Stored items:
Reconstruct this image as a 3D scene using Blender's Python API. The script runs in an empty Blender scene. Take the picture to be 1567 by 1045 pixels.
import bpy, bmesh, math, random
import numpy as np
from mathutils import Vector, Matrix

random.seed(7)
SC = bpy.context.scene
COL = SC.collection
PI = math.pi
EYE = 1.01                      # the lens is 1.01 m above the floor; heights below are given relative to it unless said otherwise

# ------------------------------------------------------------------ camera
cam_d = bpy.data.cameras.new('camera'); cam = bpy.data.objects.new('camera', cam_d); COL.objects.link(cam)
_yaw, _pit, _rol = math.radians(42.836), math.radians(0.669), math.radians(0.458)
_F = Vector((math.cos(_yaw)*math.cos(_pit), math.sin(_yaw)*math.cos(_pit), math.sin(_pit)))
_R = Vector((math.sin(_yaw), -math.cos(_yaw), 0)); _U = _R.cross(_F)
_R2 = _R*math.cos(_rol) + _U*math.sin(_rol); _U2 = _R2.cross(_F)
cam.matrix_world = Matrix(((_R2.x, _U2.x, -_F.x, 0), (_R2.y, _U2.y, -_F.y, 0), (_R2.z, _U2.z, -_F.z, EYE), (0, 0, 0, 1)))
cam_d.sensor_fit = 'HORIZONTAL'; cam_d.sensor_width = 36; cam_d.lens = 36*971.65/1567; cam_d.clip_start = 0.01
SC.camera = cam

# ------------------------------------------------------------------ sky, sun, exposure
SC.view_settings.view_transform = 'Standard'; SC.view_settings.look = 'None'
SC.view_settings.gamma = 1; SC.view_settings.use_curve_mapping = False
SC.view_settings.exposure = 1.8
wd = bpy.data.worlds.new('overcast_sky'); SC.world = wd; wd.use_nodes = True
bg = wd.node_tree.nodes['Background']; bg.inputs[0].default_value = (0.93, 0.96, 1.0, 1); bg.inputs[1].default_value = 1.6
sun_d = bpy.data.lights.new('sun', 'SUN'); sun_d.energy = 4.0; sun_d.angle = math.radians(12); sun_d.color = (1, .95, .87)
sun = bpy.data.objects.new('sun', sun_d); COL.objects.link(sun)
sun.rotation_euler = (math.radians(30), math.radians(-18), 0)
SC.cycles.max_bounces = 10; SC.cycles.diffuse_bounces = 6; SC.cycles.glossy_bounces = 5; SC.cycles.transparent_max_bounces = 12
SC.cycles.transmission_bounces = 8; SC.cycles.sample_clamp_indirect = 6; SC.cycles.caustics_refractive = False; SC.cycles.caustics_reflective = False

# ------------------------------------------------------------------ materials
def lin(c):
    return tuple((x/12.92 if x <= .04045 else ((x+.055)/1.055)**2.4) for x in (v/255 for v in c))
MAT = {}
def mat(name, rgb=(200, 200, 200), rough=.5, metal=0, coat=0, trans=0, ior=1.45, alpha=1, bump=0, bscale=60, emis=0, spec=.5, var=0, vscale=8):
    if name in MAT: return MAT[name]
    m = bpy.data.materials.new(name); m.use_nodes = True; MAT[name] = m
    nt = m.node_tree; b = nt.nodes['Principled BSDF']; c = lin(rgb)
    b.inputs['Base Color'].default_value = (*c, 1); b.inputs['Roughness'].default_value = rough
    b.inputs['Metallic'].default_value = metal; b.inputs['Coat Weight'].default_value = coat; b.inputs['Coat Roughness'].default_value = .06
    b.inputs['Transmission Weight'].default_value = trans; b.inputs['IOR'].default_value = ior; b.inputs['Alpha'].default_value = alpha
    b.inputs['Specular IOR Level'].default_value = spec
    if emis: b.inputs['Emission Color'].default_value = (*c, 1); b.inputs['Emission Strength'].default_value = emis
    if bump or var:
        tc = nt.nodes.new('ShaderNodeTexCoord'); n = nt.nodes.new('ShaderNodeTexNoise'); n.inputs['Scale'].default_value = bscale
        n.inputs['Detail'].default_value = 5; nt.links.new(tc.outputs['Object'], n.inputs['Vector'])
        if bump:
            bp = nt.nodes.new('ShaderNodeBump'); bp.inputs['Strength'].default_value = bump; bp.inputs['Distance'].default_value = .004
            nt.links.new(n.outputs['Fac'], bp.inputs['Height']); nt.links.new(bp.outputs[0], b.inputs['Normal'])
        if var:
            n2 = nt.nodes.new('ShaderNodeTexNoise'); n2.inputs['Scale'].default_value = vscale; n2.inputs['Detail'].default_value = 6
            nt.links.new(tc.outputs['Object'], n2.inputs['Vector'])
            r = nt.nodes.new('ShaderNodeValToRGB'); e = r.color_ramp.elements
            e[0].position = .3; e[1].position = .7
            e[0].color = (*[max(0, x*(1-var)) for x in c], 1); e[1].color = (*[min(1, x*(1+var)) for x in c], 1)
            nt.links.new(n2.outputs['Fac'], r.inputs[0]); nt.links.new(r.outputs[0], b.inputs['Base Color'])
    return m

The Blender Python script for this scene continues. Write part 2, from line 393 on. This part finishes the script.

Exercise description =>
Write down again the exact lines running from the beginning of the data to the line containing "SC.camera = cam", with both ends included.

Response to the exercise =>
Reconstruct this image as a 3D scene using Blender's Python API. The script runs in an empty Blender scene. Take the picture to be 1567 by 1045 pixels.
import bpy, bmesh, math, random
import numpy as np
from mathutils import Vector, Matrix

random.seed(7)
SC = bpy.context.scene
COL = SC.collection
PI = math.pi
EYE = 1.01                      # the lens is 1.01 m above the floor; heights below are given relative to it unless said otherwise

# ------------------------------------------------------------------ camera
cam_d = bpy.data.cameras.new('camera'); cam = bpy.data.objects.new('camera', cam_d); COL.objects.link(cam)
_yaw, _pit, _rol = math.radians(42.836), math.radians(0.669), math.radians(0.458)
_F = Vector((math.cos(_yaw)*math.cos(_pit), math.sin(_yaw)*math.cos(_pit), math.sin(_pit)))
_R = Vector((math.sin(_yaw), -math.cos(_yaw), 0)); _U = _R.cross(_F)
_R2 = _R*math.cos(_rol) + _U*math.sin(_rol); _U2 = _R2.cross(_F)
cam.matrix_world = Matrix(((_R2.x, _U2.x, -_F.x, 0), (_R2.y, _U2.y, -_F.y, 0), (_R2.z, _U2.z, -_F.z, EYE), (0, 0, 0, 1)))
cam_d.sensor_fit = 'HORIZONTAL'; cam_d.sensor_width = 36; cam_d.lens = 36*971.65/1567; cam_d.clip_start = 0.01
SC.camera = cam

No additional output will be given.